The images of wind, water and fire are all of Spirit power. Early Christians were powerless until Pentecost. “Spiritual” renewal needs now to take place for we, too, are powerless. Many or most of us may be afraid of a personal and corporate Pentecost. We don’t wish to end up behaving in odd even if productive ways.

Please let me share a couple things. First of all, the image of the Holy Spirit taken from the Baptism of Jesus himself is that of a dove. Power can be calm, quiet, and gentle rather than boisterous and brutal. I always need to go on to suggest that a dove is not a buzzard. Empowerment is to enliven the heart and not eat it.

We spoke early on today about the Wind moving over the waters and of how important and essential water is to life, especially in the Middle East where it can get scarce.
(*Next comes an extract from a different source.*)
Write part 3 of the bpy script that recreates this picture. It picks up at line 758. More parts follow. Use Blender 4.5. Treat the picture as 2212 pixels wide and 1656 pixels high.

The Scriptures are in a real sense soaking wet with water images, which, with the exception of the Flood, tend to be positive.

Many people fear the images of the Book of Revelation, which is one of the reasons some of us are studying an early portion of it in our Zoom class on Sunday mornings. Listen to how the Revelation ends (22:17): “The Spirit and the bride (Church) say ‘Come.’ And let everyone who hears say, ‘Come.’ And let everyone who is thirsty come. Let everyone who wishes take the water of life as a gift.”

My prayer as your Interim Pastor is that we drink of the Spirit together and regardless of age or other circumstances, become empowered together for renewal, revival and rejoicing.